COLLECTED DATA -
----------------

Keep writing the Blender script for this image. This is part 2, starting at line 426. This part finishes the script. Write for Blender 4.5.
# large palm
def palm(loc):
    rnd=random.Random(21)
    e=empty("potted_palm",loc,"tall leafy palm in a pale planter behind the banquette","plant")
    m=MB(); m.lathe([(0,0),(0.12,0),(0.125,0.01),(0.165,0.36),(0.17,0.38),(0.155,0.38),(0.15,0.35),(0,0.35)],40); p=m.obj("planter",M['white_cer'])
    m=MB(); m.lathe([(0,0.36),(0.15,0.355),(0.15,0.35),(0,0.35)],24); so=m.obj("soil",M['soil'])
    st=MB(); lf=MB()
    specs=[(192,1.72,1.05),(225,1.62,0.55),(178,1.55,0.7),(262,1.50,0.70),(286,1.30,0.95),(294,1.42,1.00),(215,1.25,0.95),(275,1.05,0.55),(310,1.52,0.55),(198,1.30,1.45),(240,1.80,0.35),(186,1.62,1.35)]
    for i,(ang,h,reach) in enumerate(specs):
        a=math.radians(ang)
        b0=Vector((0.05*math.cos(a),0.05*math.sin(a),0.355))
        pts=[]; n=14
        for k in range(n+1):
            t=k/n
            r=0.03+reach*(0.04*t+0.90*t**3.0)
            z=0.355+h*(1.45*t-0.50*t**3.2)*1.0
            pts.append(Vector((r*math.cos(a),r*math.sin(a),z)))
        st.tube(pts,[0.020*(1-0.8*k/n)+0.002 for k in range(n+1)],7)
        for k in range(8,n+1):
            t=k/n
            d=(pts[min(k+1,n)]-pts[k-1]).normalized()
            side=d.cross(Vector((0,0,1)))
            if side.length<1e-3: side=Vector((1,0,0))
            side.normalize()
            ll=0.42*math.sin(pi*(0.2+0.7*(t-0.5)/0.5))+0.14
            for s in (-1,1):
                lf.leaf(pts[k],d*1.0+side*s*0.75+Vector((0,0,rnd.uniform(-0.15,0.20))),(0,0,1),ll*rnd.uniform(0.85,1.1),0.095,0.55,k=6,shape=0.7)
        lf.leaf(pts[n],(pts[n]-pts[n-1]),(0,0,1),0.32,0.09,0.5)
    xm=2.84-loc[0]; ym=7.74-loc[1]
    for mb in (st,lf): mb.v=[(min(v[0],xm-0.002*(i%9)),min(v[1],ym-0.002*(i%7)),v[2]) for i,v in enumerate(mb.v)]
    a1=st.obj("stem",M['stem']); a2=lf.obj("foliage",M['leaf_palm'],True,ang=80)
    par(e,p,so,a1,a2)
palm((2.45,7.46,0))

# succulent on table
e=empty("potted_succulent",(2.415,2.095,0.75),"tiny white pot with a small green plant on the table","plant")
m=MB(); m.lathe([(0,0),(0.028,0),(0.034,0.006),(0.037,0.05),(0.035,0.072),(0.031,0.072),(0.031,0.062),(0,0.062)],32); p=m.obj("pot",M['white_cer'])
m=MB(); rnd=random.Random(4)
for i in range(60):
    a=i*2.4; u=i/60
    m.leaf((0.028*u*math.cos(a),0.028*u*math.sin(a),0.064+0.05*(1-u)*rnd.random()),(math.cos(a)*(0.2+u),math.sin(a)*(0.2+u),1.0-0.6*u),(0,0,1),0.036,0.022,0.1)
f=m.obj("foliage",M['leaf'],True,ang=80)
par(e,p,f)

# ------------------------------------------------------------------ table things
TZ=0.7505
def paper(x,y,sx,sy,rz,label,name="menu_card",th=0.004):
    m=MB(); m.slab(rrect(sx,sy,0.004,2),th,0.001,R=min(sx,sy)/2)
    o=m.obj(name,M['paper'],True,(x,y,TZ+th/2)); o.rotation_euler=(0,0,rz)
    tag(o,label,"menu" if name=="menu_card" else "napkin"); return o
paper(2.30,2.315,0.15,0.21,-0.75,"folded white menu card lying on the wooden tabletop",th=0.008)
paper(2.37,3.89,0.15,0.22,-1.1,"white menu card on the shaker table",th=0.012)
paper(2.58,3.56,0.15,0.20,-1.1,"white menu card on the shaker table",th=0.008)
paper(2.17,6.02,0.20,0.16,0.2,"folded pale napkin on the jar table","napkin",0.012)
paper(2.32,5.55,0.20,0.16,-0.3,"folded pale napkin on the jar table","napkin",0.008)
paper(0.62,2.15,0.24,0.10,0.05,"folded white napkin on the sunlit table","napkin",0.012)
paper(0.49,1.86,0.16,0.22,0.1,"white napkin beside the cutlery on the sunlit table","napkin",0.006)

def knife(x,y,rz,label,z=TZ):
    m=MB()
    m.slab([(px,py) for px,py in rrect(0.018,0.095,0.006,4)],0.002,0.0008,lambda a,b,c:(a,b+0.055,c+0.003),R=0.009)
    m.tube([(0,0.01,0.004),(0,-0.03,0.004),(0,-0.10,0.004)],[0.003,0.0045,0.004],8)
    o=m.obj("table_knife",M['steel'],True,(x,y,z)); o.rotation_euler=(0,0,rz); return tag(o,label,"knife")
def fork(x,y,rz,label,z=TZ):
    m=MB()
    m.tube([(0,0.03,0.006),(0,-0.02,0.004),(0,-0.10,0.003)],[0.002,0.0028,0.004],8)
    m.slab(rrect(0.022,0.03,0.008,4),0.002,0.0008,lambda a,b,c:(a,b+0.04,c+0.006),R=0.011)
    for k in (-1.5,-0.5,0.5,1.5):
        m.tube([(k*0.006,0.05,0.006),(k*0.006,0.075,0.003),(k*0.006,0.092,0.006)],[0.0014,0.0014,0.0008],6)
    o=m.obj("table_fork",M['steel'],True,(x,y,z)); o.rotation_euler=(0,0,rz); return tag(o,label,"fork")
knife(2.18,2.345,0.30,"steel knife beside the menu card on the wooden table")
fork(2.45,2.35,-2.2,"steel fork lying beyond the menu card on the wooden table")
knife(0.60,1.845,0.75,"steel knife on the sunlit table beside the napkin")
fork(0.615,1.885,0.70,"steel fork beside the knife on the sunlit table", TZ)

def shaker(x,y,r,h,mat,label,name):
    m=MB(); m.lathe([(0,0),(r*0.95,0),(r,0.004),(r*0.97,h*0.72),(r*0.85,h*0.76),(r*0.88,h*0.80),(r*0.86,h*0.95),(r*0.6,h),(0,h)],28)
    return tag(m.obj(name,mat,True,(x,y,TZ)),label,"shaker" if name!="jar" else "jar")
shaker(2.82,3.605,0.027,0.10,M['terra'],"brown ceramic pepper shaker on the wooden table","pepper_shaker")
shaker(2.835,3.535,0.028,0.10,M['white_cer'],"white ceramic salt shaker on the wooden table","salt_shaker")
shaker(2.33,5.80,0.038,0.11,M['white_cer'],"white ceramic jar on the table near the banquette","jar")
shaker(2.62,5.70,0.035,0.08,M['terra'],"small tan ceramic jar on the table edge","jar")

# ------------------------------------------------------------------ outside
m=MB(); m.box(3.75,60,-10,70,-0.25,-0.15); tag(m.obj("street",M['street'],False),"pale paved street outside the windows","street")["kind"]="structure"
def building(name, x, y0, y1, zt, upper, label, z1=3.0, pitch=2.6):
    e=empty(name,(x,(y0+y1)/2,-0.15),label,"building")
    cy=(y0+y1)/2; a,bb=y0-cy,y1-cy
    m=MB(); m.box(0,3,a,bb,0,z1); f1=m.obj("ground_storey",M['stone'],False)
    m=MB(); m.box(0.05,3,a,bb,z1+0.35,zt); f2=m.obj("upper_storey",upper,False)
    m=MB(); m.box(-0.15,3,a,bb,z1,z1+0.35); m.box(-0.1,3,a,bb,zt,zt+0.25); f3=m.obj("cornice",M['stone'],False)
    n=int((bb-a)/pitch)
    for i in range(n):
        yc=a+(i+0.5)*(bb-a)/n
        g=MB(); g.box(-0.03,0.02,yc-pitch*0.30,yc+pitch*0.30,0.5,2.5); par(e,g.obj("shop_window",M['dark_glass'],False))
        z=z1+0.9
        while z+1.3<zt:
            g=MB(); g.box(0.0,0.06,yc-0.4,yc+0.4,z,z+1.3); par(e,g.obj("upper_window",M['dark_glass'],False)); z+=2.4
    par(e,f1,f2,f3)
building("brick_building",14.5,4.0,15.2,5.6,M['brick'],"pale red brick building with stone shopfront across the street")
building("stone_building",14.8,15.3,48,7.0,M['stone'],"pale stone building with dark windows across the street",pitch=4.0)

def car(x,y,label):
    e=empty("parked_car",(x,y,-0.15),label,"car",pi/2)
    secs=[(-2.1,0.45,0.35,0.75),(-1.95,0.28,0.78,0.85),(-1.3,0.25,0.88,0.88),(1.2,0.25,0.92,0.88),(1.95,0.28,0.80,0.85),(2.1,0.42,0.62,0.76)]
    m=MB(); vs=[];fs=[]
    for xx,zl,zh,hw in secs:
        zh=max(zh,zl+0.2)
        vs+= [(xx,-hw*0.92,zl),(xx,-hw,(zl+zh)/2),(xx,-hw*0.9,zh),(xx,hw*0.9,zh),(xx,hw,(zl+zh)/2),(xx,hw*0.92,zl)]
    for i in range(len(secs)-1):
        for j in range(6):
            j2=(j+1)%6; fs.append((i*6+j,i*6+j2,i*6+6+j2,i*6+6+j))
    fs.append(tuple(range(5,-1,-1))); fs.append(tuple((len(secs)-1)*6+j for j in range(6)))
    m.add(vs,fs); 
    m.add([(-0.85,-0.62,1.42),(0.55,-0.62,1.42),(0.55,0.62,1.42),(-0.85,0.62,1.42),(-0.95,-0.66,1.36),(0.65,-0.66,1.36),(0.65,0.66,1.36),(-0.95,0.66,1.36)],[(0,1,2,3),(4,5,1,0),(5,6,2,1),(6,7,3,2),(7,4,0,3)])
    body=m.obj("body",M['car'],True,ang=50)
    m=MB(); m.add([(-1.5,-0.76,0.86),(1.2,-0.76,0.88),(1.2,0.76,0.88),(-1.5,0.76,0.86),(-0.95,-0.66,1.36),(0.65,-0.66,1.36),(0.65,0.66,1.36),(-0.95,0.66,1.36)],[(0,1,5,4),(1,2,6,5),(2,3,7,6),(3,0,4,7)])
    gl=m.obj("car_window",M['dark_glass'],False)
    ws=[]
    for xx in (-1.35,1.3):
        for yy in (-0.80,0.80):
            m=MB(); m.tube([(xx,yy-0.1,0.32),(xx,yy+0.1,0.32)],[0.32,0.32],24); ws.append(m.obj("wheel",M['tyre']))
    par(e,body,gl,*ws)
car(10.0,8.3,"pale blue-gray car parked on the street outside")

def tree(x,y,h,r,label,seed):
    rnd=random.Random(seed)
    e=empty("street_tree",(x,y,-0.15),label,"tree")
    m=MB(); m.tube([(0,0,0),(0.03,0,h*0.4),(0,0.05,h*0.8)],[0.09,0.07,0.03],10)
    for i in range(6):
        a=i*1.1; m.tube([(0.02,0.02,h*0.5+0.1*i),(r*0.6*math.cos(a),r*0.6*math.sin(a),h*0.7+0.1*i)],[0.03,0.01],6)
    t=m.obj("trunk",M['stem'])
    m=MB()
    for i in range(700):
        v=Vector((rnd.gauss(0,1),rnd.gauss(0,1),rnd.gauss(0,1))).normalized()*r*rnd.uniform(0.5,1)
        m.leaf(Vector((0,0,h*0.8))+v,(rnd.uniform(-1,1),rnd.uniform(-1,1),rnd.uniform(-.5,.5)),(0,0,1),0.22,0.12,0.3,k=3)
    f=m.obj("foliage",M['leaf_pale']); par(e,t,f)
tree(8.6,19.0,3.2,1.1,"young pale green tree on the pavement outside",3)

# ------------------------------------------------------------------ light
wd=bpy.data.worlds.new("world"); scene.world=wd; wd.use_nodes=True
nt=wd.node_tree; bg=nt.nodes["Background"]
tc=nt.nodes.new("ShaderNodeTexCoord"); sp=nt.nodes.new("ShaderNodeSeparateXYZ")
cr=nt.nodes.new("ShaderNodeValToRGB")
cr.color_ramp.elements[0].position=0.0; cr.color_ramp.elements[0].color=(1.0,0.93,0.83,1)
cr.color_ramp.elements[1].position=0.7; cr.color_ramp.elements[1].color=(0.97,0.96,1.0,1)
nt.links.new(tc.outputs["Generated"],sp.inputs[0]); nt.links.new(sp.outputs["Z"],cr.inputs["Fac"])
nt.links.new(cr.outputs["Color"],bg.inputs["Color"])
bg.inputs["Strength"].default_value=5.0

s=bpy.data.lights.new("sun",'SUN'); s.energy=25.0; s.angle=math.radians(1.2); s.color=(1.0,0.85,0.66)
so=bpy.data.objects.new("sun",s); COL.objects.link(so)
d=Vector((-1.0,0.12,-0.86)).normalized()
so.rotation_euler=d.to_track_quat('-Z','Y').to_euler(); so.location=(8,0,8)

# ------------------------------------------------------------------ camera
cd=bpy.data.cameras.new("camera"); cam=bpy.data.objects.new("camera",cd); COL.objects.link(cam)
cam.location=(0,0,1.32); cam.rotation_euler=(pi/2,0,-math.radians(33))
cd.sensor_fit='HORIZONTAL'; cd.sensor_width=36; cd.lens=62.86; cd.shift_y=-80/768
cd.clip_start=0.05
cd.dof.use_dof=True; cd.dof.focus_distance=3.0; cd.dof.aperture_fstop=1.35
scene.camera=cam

----------------

STATED GOAL -
Return the lines above precisely as they appear, beginning at the first line and ending at the line with "palm((2.45,7.46,0))", and nothing after it.

THE COMPLETED TASK -
Keep writing the Blender script for this image. This is part 2, starting at line 426. This part finishes the script. Write for Blender 4.5.
# large palm
def palm(loc):
    rnd=random.Random(21)
    e=empty("potted_palm",loc,"tall leafy palm in a pale planter behind the banquette","plant")
    m=MB(); m.lathe([(0,0),(0.12,0),(0.125,0.01),(0.165,0.36),(0.17,0.38),(0.155,0.38),(0.15,0.35),(0,0.35)],40); p=m.obj("planter",M['white_cer'])
    m=MB(); m.lathe([(0,0.36),(0.15,0.355),(0.15,0.35),(0,0.35)],24); so=m.obj("soil",M['soil'])
    st=MB(); lf=MB()
    specs=[(192,1.72,1.05),(225,1.62,0.55),(178,1.55,0.7),(262,1.50,0.70),(286,1.30,0.95),(294,1.42,1.00),(215,1.25,0.95),(275,1.05,0.55),(310,1.52,0.55),(198,1.30,1.45),(240,1.80,0.35),(186,1.62,1.35)]
    for i,(ang,h,reach) in enumerate(specs):
        a=math.radians(ang)
        b0=Vector((0.05*math.cos(a),0.05*math.sin(a),0.355))
        pts=[]; n=14
        for k in range(n+1):
            t=k/n
            r=0.03+reach*(0.04*t+0.90*t**3.0)
            z=0.355+h*(1.45*t-0.50*t**3.2)*1.0
            pts.append(Vector((r*math.cos(a),r*math.sin(a),z)))
        st.tube(pts,[0.020*(1-0.8*k/n)+0.002 for k in range(n+1)],7)
        for k in range(8,n+1):
            t=k/n
            d=(pts[min(k+1,n)]-pts[k-1]).normalized()
            side=d.cross(Vector((0,0,1)))
            if side.length<1e-3: side=Vector((1,0,0))
            side.normalize()
            ll=0.42*math.sin(pi*(0.2+0.7*(t-0.5)/0.5))+0.14
            for s in (-1,1):
                lf.leaf(pts[k],d*1.0+side*s*0.75+Vector((0,0,rnd.uniform(-0.15,0.20))),(0,0,1),ll*rnd.uniform(0.85,1.1),0.095,0.55,k=6,shape=0.7)
        lf.leaf(pts[n],(pts[n]-pts[n-1]),(0,0,1),0.32,0.09,0.5)
    xm=2.84-loc[0]; ym=7.74-loc[1]
    for mb in (st,lf): mb.v=[(min(v[0],xm-0.002*(i%9)),min(v[1],ym-0.002*(i%7)),v[2]) for i,v in enumerate(mb.v)]
    a1=st.obj("stem",M['stem']); a2=lf.obj("foliage",M['leaf_palm'],True,ang=80)
    par(e,p,so,a1,a2)
palm((2.45,7.46,0))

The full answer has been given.